Skip the pictures, please, and write out exactly the lines from the opening of the data through the line containing "R = math.radians".

• **Provided data**:
========
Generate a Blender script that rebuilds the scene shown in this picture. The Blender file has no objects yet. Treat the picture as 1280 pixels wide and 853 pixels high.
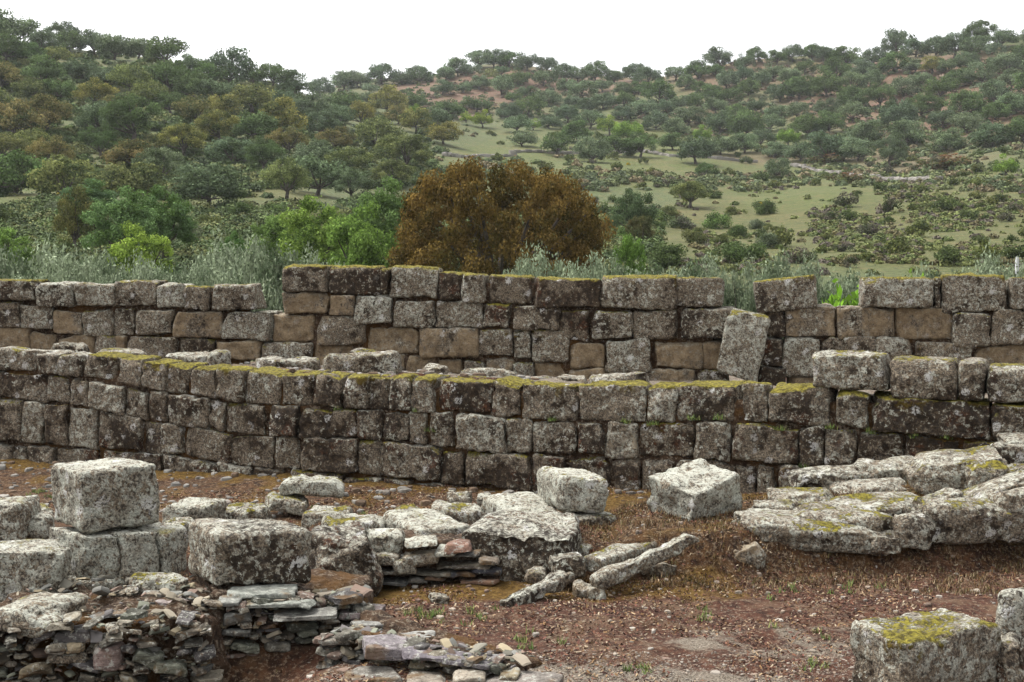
import bpy, math, random
import numpy as np
from mathutils import Vector, Matrix, Euler

random.seed(7)
rng = np.random.default_rng(11)
S = bpy.context.scene
COL = S.collection
R = math.radians

# ------------------------------------------------------------------ camera frame (photo is 1280 x 853)
F = 1758.0
CAMZ = 2.7
PITCH = math.atan(111.5 / F)
CP, SP = math.cos(PITCH), math.sin(PITCH)


def ray(px, py):
    u = (px - 640.0) / F
    v = (426.5 - py) / F
    return np.array([u, CP + v * SP, -SP + v * CP])


def at(px, py, Y):
    d = ray(px, py)
    return np.array([d[0] * Y / d[1], Y, CAMZ + d[2] * Y / d[1]])


def at_z(px, py, z):
    d = ray(px, py)
    t = (z - CAMZ) / d[2]
    return np.array([d[0] * t, d[1] * t, z])


# ------------------------------------------------------------------ noise
def _hash(ix, iy, iz, seed):
    h = (ix * 374761393 + iy * 668265263 + iz * 2147483647 + seed * 144665) & 0xFFFFFFFF
    h = ((h ^ (h >> 13)) * 1274126177) & 0xFFFFFFFF
    h = ((h ^ (h >> 16)) * 2246822519) & 0xFFFFFFFF
    return ((h ^ (h >> 15)) & 0xFFFFFF) / float(0xFFFFFF)


def vnoise(P, seed=0):
    P = np.asarray(P, float)
    i = np.floor(P).astype(np.int64)
    f = P - i
    f = f * f * f * (f * (f * 6 - 15) + 10)
    r = 0
    for a in (0, 1):
        for b in (0, 1):
            for c in (0, 1):
                w = (f[:, 0] if a else 1 - f[:, 0]) * (f[:, 1] if b else 1 - f[:, 1]) * (f[:, 2] if c else 1 - f[:, 2])
                r = r + w * _hash(i[:, 0] + a, i[:, 1] + b, i[:, 2] + c, seed)
    return r * 2 - 1


def fbm(P, seed=0, octv=3, gain=.5):
    r, a = 0, 1.0
    for o in range(octv):
        r = r + a * vnoise(P * (2.03 ** o) + o * 17.3, seed + o)
        a *= gain
    return r


def sstep(x, a, b):
    t = np.clip((x - a) / (b - a), 0, 1)
    return t * t * (3 - 2 * t)


# ------------------------------------------------------------------ mesh + object helpers
def mesh_of(name, V, Fc, mat=None, smooth=True, attrs=None, tri=False):
    me = bpy.data.meshes.new(name)
    V = np.asarray(V, np.float32)
    Fc = np.asarray(Fc, np.int32)
    n, k = Fc.shape
    me.vertices.add(len(V))
    me.vertices.foreach_set('co', V.ravel())
    me.loops.add(n * k)
    me.loops.foreach_set('vertex_index', Fc.ravel())
    me.polygons.add(n)
    me.polygons.foreach_set('loop_start', np.arange(0, n * k, k, dtype=np.int32))
    me.polygons.foreach_set('loop_total', np.full(n, k, np.int32))
    me.polygons.foreach_set('use_smooth', np.full(n, smooth, bool))
    me.update(calc_edges=True)
    if attrs:
        for an, arr in attrs.items():
            arr = np.asarray(arr, np.float32)
            if arr.ndim == 1:
                a = me.attributes.new(an, 'FLOAT', 'POINT')
                a.data.foreach_set('value', arr)
            else:
                a = me.attributes.new(an, 'FLOAT_COLOR', 'POINT')
                if arr.shape[1] == 3:
                    arr = np.concatenate([arr, np.ones((len(arr), 1), np.float32)], 1)
                a.data.foreach_set('color', arr.ravel())
    if mat:
        me.materials.append(mat)
    return me


def tag(o, label=None, cat=None, group=None, kind=None):
    if label: o['label'] = label
    if cat: o['category'] = cat
    if group: o['group'] = group
    if kind or cat: o['kind'] = kind or 'thing'
    return o


def link(name, me, parent=None, loc=(0, 0, 0), rot=None, scale=None, color=None):
    o = bpy.data.objects.new(name, me)
    COL.objects.link(o)
    o.location = loc
    if rot is not None: o.rotation_euler = rot
    if scale is not None: o.scale = scale if hasattr(scale, '__len__') else (scale,) * 3
    if color is not None: o.color = tuple(color) if len(color) == 4 else (*color, 1)
    if parent is not None: o.parent = parent
    return o


def empty(name, loc=(0, 0, 0)):
    o = bpy.data.objects.new(name, None)
    COL.objects.link(o)
    o.location = loc
    o.empty_display_size = .1
    return o


# ------------------------------------------------------------------ node helper
class NT:
    def __init__(s, name):
        s.m = bpy.data.materials.new(name)
        s.m.use_nodes = True
        s.t = s.m.node_tree
        s.t.nodes.clear()
        s.out = s.n('ShaderNodeOutputMaterial')

    def n(s, typ, **kw):
        x = s.t.nodes.new(typ)
        for k, v in kw.items():
            setattr(x, k, v)
        return x

    def put(s, sock, v):
        if hasattr(v, 'is_output') or isinstance(v, bpy.types.NodeSocket):
            s.t.links.new(v, sock)
        elif isinstance(v, (tuple, list)) and len(v) == 3 and sock.type == 'RGBA':
            sock.default_value = (*v, 1)
        else:
            sock.default_value = v

    def math(s, op, a, b=0.0, c=None, clamp=False):
        x = s.n('ShaderNodeMath', operation=op, use_clamp=clamp)
        s.put(x.inputs[0], a)
        s.put(x.inputs[1], b)
        if c is not None: s.put(x.inputs[2], c)
        return x.outputs[0]

    def vmath(s, op, a, b):
        x = s.n('ShaderNodeVectorMath', operation=op)
        s.put(x.inputs[0], a)
        if op == 'SCALE':
            s.put(x.inputs['Scale'], b)
        else:
            s.put(x.inputs[1], b)
        return x.outputs[0]

    def noise(s, vec, scale, detail=3, rough=.55, dist=0.0):
        x = s.n('ShaderNodeTexNoise')
        s.put(x.inputs['Vector'], vec)
        s.put(x.inputs['Scale'], scale)
        s.put(x.inputs['Detail'], detail)
        s.put(x.inputs['Roughness'], rough)
        s.put(x.inputs['Distortion'], dist)
        return x.outputs['Fac']

    def voro(s, vec, scale, feature='F1', out='Distance', rand=1.0):
        x = s.n('ShaderNodeTexVoronoi', feature=feature)
        s.put(x.inputs['Vector'], vec)
        s.put(x.inputs['Scale'], scale)
        s.put(x.inputs['Randomness'], rand)
        return x.outputs[out]

    def sm(s, x, lo, hi):
        r = s.n('ShaderNodeMapRange', interpolation_type='SMOOTHSTEP')
        s.put(r.inputs[0], x)
        s.put(r.inputs[1], lo)
        s.put(r.inputs[2], hi)
        return r.outputs[0]

    def mix(s, f, a, b, mode='MIX'):
        x = s.n('ShaderNodeMix', data_type='RGBA', blend_type=mode)
        s.put(x.inputs[0], f)
        s.put(x.inputs[6], a)
        s.put(x.inputs[7], b)
        return x.outputs[2]

    def bump(s, h, strength=.6, dist=.02, normal=None):
        x = s.n('ShaderNodeBump')
        s.put(x.inputs['Height'], h)
        s.put(x.inputs['Strength'], strength)
        s.put(x.inputs['Distance'], dist)
        if normal is not None: s.put(x.inputs['Normal'], normal)
        return x.outputs[0]

    def surf(s, col, normal=None, rough=.92, spec=.2):
        x = s.n('ShaderNodeBsdfPrincipled')
        s.put(x.inputs['Base Color'], col)
        s.put(x.inputs['Roughness'], rough)
        s.put(x.inputs['Specular IOR Level'], spec)
        if normal is not None: s.put(x.inputs['Normal'], normal)
        s.t.links.new(x.outputs[0], s.out.inputs[0])
        return s.m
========
• **Output of the task**:
Generate a Blender script that rebuilds the scene shown in this picture. The Blender file has no objects yet. Treat the picture as 1280 pixels wide and 853 pixels high.
import bpy, math, random
import numpy as np
from mathutils import Vector, Matrix, Euler

random.seed(7)
rng = np.random.default_rng(11)
S = bpy.context.scene
COL = S.collection
R = math.radians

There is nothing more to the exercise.